When she was younger, one time she called the local music tv station to request some music, not knowing that they were running a “tell us your talent” segment. They said what are you really really good at? And she replied I can make people laugh, but they said we can’t use that- what else do you have? And she said, I make these really good eggs, so they invited her on the show and showed off the eggs she had made over the years. (the eggs are blown to keep them from spoiling).

As one might imageine the funnel plays a pretty crucial role. As there was only one funnel and three eggers, Saori and I both got to work trying to MacGyver something suitable. I spent about a half hour trying and testing various ways of attaching a tin foil funnel to a wooden chopstick with middling success which Olena actually found pretty funny but when I gave up, she took my contraption and gave Saori the funnel, and I started experimenting with a nail. I actually ended up getting pretty good with the nail- loading up and coating it with a thin layer of wax, and then heating it just the right amount so that wax flowed off it like a quill ink pen.
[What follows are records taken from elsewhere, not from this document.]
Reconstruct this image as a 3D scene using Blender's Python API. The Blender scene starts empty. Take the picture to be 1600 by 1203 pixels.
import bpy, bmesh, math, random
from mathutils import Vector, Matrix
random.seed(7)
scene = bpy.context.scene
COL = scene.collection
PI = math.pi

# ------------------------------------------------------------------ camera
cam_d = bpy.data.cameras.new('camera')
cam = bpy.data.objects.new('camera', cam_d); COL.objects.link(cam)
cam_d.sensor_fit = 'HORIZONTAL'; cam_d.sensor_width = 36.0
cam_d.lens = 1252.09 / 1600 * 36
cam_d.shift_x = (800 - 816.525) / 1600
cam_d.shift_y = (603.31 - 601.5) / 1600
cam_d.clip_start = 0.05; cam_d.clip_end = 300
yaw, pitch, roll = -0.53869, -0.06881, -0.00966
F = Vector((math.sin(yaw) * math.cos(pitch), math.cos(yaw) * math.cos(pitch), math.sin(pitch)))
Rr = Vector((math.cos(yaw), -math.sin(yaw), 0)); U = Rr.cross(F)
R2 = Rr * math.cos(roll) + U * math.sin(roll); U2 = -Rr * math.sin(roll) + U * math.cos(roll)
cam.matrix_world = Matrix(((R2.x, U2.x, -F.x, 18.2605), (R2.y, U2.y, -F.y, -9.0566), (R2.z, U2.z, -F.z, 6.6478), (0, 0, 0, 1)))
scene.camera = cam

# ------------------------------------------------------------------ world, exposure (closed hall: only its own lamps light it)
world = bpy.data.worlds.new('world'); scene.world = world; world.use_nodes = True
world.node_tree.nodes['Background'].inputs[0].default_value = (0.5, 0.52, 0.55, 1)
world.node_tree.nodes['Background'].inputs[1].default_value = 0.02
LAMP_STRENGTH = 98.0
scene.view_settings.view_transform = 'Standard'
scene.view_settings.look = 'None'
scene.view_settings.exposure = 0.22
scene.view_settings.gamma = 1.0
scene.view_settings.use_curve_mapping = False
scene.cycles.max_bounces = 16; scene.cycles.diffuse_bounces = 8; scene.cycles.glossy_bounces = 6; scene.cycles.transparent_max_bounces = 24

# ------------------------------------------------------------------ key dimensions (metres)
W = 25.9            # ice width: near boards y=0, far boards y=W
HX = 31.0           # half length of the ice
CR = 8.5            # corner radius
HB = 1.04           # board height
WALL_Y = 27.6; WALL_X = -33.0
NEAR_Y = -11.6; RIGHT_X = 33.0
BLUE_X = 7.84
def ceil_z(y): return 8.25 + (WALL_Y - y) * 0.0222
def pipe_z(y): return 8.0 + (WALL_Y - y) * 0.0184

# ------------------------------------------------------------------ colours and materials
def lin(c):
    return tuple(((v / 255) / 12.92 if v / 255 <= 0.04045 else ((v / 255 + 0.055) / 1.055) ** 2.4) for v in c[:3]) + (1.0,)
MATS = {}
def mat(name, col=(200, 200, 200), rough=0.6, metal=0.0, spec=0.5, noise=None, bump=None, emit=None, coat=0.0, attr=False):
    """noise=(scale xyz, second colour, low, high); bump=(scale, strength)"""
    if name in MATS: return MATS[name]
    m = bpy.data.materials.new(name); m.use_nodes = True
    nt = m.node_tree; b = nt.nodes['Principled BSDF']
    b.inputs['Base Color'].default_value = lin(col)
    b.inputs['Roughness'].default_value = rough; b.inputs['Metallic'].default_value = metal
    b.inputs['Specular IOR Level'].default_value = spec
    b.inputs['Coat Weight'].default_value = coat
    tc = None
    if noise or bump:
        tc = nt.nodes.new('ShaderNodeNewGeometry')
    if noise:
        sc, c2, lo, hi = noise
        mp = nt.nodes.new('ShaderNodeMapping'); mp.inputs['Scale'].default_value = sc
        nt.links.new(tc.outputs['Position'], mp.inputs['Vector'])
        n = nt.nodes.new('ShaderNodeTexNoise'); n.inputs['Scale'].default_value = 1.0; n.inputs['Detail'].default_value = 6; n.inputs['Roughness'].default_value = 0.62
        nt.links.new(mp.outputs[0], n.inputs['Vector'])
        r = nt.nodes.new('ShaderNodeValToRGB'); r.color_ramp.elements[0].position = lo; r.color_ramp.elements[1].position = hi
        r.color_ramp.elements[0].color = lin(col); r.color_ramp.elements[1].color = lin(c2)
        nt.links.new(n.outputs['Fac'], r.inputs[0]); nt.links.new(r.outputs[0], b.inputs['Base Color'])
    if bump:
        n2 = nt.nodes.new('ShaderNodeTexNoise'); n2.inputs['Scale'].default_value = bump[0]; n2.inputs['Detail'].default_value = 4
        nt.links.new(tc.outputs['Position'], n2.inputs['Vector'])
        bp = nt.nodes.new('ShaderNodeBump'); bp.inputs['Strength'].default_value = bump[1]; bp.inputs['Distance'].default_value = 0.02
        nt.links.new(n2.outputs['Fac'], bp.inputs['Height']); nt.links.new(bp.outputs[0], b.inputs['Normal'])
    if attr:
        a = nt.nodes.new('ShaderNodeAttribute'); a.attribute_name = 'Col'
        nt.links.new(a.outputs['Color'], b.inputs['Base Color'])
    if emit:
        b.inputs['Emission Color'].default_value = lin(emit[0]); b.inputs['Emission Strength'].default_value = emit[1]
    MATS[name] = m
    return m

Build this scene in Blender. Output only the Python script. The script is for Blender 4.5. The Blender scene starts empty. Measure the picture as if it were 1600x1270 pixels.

Of the food coloring dyes we had, eggs in the blue came out a really nice shade of blue, eggs in green came out a slightly different shade of blue, and after soaking a white egg in the red for about half an hour, it came out looking like... a brown egg. So we ended up with ANTHROPOLOGIE display Easter eggs- bohemian, spastic linework eggs in white and blue tones. It’s actually quite fun and gratifiying to learn a new artistic technique- basically batik eggs. Definately, we will be doing this next year.

The Easter cakes went into the oven and when we later checked on them and found them rising, Olena danced out of kichen singing “I’m the best baker ever!!”. But then left them in a bit too long. She left us a few, which turned out to be still good apart from the blackend outside, and took the rest to be blessed by the priest at the Russian church not far from where we live.